I have to say that this movie’s cast more than impressed me. Ben Stiller portrayed one of his best roles as Tugg Speedman, a Hollywood veteran struggling to save his career. Yet, his sanity nearly went down the toilet when Tran and the Dragons force him to replay the scenes of his failed drama, ”Simple Jack”. By the time his fellow cast members found him, Speedman had gone by the way of Colonel Kurtz. I must admit that I usually have difficulty finding Jack Black funny. However, I do believe that Jeff Portnoy was probably one of his better roles – hilarious without being over-the-top. I realize that drug addiction is nothing to laugh about, but his and Sandusky’s attempts to help him deal with withdrawal and reject the temptation of the Dragons’ own heroin were rather funny. Nick Nolte and Danny McBride made an amusing comedy team and I especially enjoyed their interaction when Cody discovered that Tayback is not a Vietnam veteran, but a phony. Matthew McConaghey did one of his best roles as Speedman’s always eager agent, Rick Peck. And Tom Cruise must have had a blast portraying the arrogant and overbearing film producer, Les Grossman. He was hilarious. A member of my family was surprised to discover that the balding, foul-mouthed man was actually Cruise.

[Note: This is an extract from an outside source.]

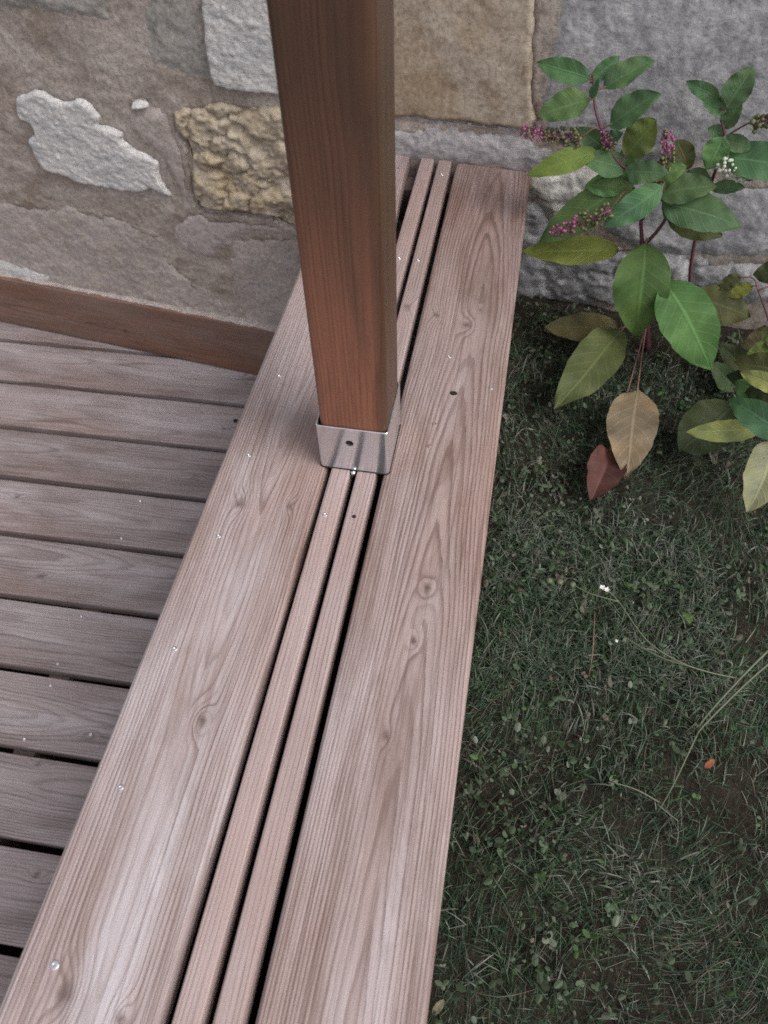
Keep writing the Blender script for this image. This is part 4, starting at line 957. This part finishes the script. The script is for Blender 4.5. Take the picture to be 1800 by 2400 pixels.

Most critics have lauded Robert Downey Jr.’s performance as the method actor Lazurus, who spends most of the movie trying to act like an African American. RDJ was hilarious. In fact, I can honestly say that he was the funniest member of the cast. His most hilarious moment came on the heels of an argument between Lazurus and Chino, when he breaks into a litany about the black man’s 400 years of oppression (damn, has it been that long?) and Chino’s use of the “n” word that ended with him singing the theme to television series, ”THE JEFFERSONS”. It took me nearly five minutes to recover from my laughter. But Downey’s take on Kirk Lazurus could have ended in disaster without the presence of Brandon T. Jackson. His Chino not only expressed anger at Lazurus’ portrayal of a black man, but provided some pretty sharp zingers at the actor’s ego and sanity. Another funny scene featured Chino’s insults about Lazurus’ Australian background. What made the scene so humorous were Lazurus’ protests against Chino’s insults, while maintaining his charade as a black man. Weird.

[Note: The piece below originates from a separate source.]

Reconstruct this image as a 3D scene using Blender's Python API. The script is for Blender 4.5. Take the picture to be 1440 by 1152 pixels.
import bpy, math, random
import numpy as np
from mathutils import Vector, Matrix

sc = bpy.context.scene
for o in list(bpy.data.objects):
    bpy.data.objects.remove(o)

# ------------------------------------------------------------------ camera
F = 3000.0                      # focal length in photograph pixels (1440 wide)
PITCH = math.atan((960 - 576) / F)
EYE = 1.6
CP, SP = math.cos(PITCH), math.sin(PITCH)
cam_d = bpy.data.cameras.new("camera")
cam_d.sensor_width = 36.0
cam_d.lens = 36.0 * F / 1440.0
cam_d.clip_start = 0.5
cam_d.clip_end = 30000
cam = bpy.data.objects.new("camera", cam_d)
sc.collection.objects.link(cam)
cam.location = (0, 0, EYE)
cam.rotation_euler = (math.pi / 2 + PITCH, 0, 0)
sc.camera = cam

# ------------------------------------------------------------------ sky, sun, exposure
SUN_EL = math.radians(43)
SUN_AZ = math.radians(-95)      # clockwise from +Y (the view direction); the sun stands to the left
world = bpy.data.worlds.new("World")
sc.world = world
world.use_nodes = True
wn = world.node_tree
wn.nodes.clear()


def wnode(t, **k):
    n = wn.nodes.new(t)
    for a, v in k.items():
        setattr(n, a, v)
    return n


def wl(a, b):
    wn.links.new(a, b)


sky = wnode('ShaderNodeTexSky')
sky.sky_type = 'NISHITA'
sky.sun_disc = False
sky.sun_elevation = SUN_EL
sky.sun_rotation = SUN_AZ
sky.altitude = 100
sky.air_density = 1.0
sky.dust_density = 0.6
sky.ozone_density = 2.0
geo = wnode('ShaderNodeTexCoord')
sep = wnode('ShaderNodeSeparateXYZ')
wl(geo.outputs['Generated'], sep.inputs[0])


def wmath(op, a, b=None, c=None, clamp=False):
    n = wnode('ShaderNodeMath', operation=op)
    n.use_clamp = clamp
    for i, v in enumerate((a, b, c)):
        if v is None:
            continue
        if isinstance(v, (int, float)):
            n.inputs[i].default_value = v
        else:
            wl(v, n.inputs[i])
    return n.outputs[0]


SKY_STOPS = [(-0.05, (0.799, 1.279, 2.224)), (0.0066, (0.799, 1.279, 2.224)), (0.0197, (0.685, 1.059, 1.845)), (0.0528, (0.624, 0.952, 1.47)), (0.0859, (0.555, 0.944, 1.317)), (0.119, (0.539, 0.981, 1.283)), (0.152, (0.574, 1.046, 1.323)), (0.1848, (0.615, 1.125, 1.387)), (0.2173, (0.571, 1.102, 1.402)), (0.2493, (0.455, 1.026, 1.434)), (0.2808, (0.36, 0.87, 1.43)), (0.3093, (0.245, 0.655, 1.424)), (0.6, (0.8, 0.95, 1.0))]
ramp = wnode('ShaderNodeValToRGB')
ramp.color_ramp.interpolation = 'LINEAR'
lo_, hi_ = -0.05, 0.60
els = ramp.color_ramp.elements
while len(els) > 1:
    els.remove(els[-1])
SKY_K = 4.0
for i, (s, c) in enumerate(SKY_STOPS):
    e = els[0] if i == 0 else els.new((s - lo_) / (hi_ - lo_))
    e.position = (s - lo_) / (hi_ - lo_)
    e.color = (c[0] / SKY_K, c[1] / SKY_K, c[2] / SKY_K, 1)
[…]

I believe that Ben Stiller should be proud of ”TROPIC THUNDER”. Not only did he give an excellent performance, he also co-wrote and directed what I believe should become a comedy classic. That’s right. A comedy classic. ”TROPIC THUNDER” is one of the best comedies I have seen in years – along with the British action comedy, ”HOT FUZZ”. I also feel that it is Stiller’s best movie since the police parody, ”STARSKY AND HUTCH”. Hell, it is better than the 2003 movie he had co-starred with Owen Wilson. The cast was superb. So was Jon Toll’s photography of the island of Kauai, which stood as both Vietnam and Cambodia. Stiller, Theroux and Cohen had created one hell of a comedy.